### Exercise brief
Select from the data all lines with the word "scene".

### Data for this exercise
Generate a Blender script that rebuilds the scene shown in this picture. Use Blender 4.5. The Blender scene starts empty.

...

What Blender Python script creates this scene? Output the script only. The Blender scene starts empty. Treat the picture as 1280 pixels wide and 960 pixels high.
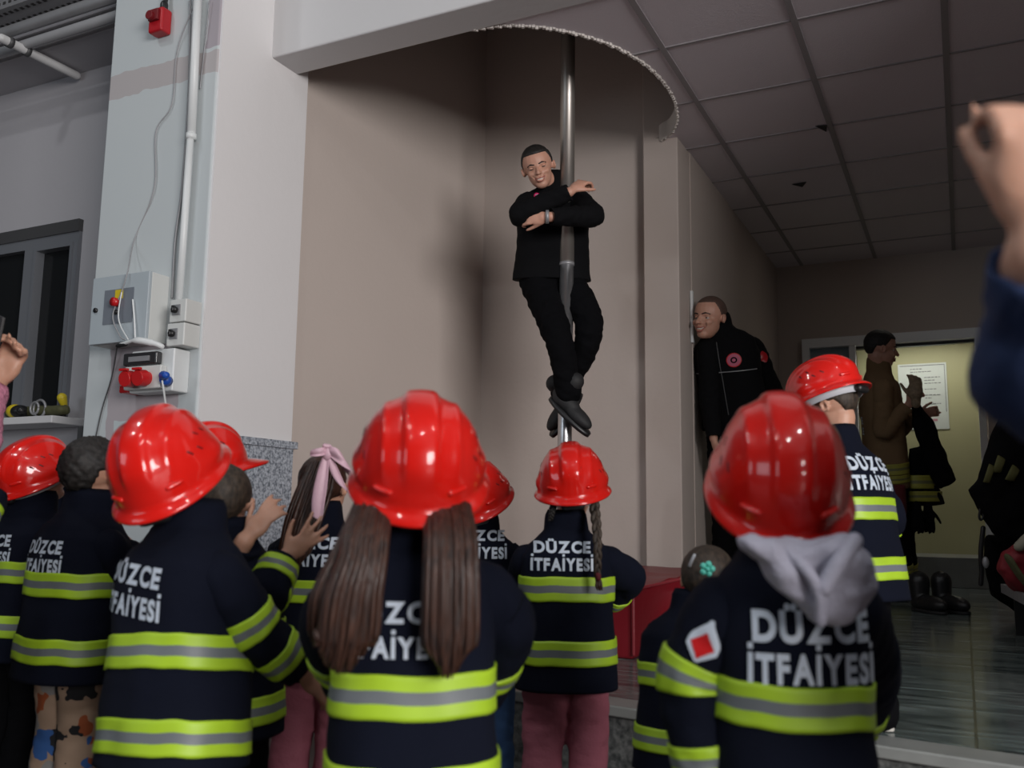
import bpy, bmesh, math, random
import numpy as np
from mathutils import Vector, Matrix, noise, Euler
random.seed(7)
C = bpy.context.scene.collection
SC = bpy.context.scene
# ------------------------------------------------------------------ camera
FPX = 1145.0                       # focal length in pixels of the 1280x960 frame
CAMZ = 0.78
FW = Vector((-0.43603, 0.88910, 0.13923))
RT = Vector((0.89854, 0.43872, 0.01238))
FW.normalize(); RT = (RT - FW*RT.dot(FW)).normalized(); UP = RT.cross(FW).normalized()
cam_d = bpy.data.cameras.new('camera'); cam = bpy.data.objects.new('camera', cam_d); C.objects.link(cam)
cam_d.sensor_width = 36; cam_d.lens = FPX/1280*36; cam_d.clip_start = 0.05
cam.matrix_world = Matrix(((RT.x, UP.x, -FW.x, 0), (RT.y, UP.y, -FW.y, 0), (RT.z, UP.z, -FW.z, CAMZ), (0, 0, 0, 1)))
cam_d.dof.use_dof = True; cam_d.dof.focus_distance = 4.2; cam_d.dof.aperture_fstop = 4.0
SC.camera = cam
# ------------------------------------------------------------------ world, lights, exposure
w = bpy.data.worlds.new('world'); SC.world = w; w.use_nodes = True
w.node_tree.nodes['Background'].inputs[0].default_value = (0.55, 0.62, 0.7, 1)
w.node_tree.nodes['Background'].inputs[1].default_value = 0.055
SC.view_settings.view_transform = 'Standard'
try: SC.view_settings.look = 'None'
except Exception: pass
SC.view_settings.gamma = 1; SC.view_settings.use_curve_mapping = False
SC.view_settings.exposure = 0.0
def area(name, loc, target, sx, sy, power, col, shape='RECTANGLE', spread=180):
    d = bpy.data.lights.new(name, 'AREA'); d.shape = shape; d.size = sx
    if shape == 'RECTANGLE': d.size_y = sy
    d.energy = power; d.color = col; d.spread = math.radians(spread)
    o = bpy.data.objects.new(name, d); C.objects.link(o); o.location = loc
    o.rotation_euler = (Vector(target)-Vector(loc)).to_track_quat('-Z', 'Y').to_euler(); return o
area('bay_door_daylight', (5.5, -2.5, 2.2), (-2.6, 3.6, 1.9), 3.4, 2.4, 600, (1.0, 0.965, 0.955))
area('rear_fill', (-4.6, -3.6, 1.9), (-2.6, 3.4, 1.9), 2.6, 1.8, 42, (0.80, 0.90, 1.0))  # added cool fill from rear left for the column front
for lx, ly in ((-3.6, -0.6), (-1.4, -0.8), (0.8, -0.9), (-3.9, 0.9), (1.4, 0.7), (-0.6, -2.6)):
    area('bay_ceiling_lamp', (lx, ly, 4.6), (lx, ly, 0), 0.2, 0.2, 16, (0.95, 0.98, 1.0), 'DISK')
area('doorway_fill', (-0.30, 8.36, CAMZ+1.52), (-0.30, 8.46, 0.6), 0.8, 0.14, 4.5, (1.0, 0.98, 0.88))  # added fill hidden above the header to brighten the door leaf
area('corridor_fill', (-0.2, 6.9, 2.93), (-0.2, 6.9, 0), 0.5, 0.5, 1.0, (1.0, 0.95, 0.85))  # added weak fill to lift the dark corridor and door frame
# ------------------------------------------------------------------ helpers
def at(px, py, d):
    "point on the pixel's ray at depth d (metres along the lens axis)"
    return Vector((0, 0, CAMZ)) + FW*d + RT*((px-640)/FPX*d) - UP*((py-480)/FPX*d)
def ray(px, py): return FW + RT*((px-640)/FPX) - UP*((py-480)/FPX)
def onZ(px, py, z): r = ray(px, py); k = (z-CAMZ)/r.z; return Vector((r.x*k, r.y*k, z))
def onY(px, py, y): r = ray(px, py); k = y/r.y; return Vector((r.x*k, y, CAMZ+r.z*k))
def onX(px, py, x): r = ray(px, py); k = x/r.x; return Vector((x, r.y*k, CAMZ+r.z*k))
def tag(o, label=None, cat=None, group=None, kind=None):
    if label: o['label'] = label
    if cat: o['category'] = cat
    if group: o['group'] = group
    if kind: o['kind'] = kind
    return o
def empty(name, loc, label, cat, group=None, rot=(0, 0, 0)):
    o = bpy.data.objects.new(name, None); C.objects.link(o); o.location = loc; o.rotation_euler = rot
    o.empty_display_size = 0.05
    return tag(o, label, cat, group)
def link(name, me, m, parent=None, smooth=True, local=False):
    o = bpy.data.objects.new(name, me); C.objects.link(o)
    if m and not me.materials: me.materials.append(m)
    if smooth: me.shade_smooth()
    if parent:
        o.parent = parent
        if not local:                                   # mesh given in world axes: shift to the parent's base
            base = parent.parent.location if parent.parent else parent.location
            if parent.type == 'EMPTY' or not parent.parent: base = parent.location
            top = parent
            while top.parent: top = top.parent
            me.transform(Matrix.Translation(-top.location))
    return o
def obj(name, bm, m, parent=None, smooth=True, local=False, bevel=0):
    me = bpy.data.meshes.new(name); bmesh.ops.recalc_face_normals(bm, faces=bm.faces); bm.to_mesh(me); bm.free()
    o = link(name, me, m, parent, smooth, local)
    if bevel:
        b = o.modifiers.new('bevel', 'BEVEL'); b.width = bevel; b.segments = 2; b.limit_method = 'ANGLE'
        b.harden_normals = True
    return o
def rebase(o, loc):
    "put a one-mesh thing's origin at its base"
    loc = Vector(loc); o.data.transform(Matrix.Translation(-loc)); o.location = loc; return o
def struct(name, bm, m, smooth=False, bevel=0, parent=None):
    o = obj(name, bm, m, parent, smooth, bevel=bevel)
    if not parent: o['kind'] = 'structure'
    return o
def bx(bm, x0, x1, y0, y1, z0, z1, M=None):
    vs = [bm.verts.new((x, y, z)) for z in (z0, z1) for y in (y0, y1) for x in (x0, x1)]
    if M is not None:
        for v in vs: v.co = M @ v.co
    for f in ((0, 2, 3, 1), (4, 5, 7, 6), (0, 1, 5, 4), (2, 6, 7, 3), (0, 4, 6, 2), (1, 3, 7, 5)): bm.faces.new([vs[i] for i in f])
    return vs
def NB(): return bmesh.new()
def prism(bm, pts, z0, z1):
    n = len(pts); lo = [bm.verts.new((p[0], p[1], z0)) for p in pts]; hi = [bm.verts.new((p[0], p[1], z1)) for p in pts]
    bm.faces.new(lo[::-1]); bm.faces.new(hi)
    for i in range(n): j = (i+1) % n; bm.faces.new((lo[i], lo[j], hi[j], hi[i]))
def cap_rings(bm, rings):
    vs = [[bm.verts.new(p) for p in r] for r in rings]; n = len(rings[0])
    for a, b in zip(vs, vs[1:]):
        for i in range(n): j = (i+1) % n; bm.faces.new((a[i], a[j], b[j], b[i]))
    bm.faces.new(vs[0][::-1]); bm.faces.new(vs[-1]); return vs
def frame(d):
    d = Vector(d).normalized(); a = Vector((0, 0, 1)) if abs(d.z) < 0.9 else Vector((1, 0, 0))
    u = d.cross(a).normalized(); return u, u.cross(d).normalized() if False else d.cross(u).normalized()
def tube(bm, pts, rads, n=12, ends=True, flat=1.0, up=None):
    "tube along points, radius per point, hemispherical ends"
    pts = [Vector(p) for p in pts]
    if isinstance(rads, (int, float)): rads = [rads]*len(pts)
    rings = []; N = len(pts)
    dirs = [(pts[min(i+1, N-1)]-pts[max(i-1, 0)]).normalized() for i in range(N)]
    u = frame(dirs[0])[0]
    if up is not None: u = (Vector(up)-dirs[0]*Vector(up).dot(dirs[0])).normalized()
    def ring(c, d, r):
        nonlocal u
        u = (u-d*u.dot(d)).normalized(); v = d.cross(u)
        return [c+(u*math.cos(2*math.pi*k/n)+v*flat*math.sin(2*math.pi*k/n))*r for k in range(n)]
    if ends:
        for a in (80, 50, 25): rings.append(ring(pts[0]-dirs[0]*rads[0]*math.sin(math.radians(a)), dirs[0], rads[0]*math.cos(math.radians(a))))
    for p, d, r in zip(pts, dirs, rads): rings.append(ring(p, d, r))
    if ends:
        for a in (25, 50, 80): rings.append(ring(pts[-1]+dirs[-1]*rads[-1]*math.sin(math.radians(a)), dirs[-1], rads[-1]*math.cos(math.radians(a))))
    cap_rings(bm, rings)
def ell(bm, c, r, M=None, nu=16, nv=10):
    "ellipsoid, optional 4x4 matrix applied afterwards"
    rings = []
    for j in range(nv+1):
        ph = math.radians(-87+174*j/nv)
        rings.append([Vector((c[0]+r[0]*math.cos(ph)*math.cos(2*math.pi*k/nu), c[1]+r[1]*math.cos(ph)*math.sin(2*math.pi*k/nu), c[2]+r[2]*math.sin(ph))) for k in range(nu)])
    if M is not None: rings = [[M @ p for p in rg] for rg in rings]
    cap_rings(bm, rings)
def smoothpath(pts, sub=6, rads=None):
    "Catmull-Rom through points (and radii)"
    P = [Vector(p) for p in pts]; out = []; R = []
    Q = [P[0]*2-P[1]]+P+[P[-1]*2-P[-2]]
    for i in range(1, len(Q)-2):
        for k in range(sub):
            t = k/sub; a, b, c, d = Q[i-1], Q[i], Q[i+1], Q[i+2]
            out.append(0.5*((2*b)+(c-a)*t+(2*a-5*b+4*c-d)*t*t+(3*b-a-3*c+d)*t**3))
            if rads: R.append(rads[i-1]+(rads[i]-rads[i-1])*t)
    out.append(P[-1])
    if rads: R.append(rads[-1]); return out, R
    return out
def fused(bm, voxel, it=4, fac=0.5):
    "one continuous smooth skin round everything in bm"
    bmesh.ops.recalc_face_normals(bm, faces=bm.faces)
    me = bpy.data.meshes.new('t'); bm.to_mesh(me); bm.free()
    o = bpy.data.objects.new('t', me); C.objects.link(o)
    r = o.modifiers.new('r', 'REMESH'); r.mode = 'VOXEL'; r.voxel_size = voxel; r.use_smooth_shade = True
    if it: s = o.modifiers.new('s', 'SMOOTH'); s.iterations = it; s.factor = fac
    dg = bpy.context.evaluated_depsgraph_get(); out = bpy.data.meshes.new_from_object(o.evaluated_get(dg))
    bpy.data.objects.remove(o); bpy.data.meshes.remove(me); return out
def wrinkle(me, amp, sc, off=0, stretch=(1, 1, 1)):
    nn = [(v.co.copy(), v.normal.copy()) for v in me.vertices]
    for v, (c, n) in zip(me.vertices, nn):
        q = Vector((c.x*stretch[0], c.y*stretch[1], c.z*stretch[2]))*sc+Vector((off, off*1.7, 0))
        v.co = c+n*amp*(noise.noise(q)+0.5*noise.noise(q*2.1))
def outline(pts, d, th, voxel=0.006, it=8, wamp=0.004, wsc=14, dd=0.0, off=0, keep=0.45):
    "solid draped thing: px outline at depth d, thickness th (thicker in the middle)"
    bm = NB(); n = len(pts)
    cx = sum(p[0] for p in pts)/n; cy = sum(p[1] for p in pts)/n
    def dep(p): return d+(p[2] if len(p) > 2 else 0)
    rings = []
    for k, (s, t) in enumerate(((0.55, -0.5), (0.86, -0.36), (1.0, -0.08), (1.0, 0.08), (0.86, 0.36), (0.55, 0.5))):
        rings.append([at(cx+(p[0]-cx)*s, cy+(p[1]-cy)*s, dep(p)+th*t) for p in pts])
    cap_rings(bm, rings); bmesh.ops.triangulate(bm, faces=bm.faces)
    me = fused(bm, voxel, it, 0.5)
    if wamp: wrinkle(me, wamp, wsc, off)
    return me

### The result
Generate a Blender script that rebuilds the scene shown in this picture. Use Blender 4.5. The Blender scene starts empty.
What Blender Python script creates this scene? Output the script only. The Blender scene starts empty. Treat the picture as 1280 pixels wide and 960 pixels high.
C = bpy.context.scene.collection
SC = bpy.context.scene